DIRECTIONS:
Can you write out all the lines word for word, with no pictures?

DATASET EXCERPT:

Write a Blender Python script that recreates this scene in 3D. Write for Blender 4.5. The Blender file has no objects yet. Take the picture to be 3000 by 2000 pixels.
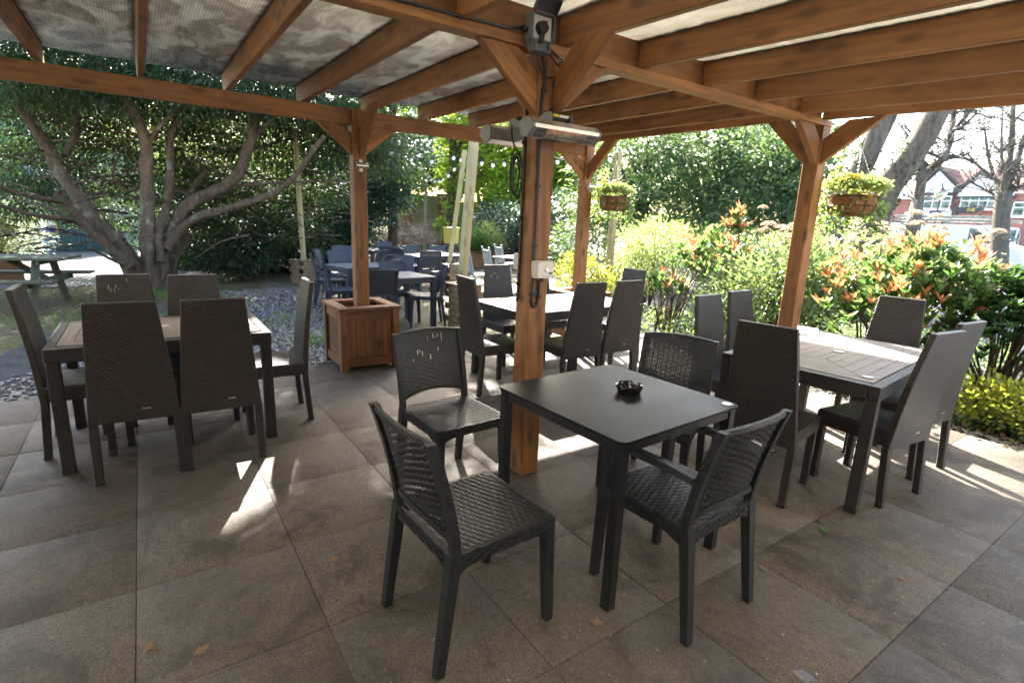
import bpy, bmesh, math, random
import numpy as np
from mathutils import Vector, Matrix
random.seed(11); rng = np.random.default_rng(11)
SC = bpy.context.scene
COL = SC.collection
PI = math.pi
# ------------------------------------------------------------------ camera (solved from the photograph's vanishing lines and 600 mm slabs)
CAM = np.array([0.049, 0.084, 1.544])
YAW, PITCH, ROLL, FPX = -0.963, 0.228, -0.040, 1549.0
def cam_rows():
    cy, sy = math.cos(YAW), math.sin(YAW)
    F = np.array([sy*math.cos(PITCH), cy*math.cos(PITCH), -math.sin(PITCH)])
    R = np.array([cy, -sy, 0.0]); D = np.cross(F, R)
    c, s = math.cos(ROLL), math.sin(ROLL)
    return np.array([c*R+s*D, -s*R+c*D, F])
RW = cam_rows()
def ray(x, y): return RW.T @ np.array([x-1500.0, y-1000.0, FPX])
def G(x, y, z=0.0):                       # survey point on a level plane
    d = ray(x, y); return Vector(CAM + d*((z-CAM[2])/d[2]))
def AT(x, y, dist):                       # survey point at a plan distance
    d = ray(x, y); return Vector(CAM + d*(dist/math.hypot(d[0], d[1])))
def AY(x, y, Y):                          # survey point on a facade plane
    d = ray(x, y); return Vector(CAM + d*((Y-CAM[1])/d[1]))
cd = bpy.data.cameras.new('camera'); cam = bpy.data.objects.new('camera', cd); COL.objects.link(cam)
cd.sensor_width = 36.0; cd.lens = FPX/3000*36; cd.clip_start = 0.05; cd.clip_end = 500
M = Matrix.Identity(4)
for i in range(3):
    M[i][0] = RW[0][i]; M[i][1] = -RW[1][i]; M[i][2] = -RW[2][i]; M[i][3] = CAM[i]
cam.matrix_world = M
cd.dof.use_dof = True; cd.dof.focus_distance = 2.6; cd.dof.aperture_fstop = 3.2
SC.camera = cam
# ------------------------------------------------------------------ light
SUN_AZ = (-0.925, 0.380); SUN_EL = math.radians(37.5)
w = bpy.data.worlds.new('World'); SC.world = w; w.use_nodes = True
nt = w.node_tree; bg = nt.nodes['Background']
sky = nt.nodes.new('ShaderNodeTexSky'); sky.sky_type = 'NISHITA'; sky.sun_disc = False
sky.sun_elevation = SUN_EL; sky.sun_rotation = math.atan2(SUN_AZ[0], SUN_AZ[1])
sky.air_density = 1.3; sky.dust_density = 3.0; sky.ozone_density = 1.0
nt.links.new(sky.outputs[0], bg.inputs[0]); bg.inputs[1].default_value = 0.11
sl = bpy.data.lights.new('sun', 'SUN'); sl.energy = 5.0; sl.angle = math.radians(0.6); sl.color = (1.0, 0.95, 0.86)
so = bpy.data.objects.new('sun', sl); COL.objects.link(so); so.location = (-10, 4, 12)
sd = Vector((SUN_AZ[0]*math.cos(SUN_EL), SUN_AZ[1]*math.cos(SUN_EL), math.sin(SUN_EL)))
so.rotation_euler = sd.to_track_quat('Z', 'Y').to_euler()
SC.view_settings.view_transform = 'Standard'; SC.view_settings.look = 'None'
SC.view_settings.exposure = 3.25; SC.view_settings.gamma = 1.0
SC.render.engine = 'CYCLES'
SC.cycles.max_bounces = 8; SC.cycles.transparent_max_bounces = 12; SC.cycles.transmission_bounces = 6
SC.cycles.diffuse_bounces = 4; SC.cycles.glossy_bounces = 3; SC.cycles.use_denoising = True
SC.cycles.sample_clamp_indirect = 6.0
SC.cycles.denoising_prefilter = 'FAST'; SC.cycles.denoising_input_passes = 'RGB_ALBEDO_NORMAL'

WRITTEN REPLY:
Write a Blender Python script that recreates this scene in 3D. Write for Blender 4.5. The Blender file has no objects yet. Take the picture to be 3000 by 2000 pixels.
import bpy, bmesh, math, random
import numpy as np
from mathutils import Vector, Matrix
random.seed(11); rng = np.random.default_rng(11)
SC = bpy.context.scene
COL = SC.collection
PI = math.pi
# ------------------------------------------------------------------ camera (solved from the photograph's vanishing lines and 600 mm slabs)
CAM = np.array([0.049, 0.084, 1.544])
YAW, PITCH, ROLL, FPX = -0.963, 0.228, -0.040, 1549.0
def cam_rows():
    cy, sy = math.cos(YAW), math.sin(YAW)
    F = np.array([sy*math.cos(PITCH), cy*math.cos(PITCH), -math.sin(PITCH)])
    R = np.array([cy, -sy, 0.0]); D = np.cross(F, R)
    c, s = math.cos(ROLL), math.sin(ROLL)
    return np.array([c*R+s*D, -s*R+c*D, F])
RW = cam_rows()
def ray(x, y): return RW.T @ np.array([x-1500.0, y-1000.0, FPX])
def G(x, y, z=0.0):                       # survey point on a level plane
    d = ray(x, y); return Vector(CAM + d*((z-CAM[2])/d[2]))
def AT(x, y, dist):                       # survey point at a plan distance
    d = ray(x, y); return Vector(CAM + d*(dist/math.hypot(d[0], d[1])))
def AY(x, y, Y):                          # survey point on a facade plane
    d = ray(x, y); return Vector(CAM + d*((Y-CAM[1])/d[1]))
cd = bpy.data.cameras.new('camera'); cam = bpy.data.objects.new('camera', cd); COL.objects.link(cam)
cd.sensor_width = 36.0; cd.lens = FPX/3000*36; cd.clip_start = 0.05; cd.clip_end = 500
M = Matrix.Identity(4)
for i in range(3):
    M[i][0] = RW[0][i]; M[i][1] = -RW[1][i]; M[i][2] = -RW[2][i]; M[i][3] = CAM[i]
cam.matrix_world = M
cd.dof.use_dof = True; cd.dof.focus_distance = 2.6; cd.dof.aperture_fstop = 3.2
SC.camera = cam
# ------------------------------------------------------------------ light
SUN_AZ = (-0.925, 0.380); SUN_EL = math.radians(37.5)
w = bpy.data.worlds.new('World'); SC.world = w; w.use_nodes = True
nt = w.node_tree; bg = nt.nodes['Background']
sky = nt.nodes.new('ShaderNodeTexSky'); sky.sky_type = 'NISHITA'; sky.sun_disc = False
sky.sun_elevation = SUN_EL; sky.sun_rotation = math.atan2(SUN_AZ[0], SUN_AZ[1])
sky.air_density = 1.3; sky.dust_density = 3.0; sky.ozone_density = 1.0
nt.links.new(sky.outputs[0], bg.inputs[0]); bg.inputs[1].default_value = 0.11
sl = bpy.data.lights.new('sun', 'SUN'); sl.energy = 5.0; sl.angle = math.radians(0.6); sl.color = (1.0, 0.95, 0.86)
so = bpy.data.objects.new('sun', sl); COL.objects.link(so); so.location = (-10, 4, 12)
sd = Vector((SUN_AZ[0]*math.cos(SUN_EL), SUN_AZ[1]*math.cos(SUN_EL), math.sin(SUN_EL)))
so.rotation_euler = sd.to_track_quat('Z', 'Y').to_euler()
SC.view_settings.view_transform = 'Standard'; SC.view_settings.look = 'None'
SC.view_settings.exposure = 3.25; SC.view_settings.gamma = 1.0
SC.render.engine = 'CYCLES'
SC.cycles.max_bounces = 8; SC.cycles.transparent_max_bounces = 12; SC.cycles.transmission_bounces = 6
SC.cycles.diffuse_bounces = 4; SC.cycles.glossy_bounces = 3; SC.cycles.use_denoising = True
SC.cycles.sample_clamp_indirect = 6.0
SC.cycles.denoising_prefilter = 'FAST'; SC.cycles.denoising_input_passes = 'RGB_ALBEDO_NORMAL'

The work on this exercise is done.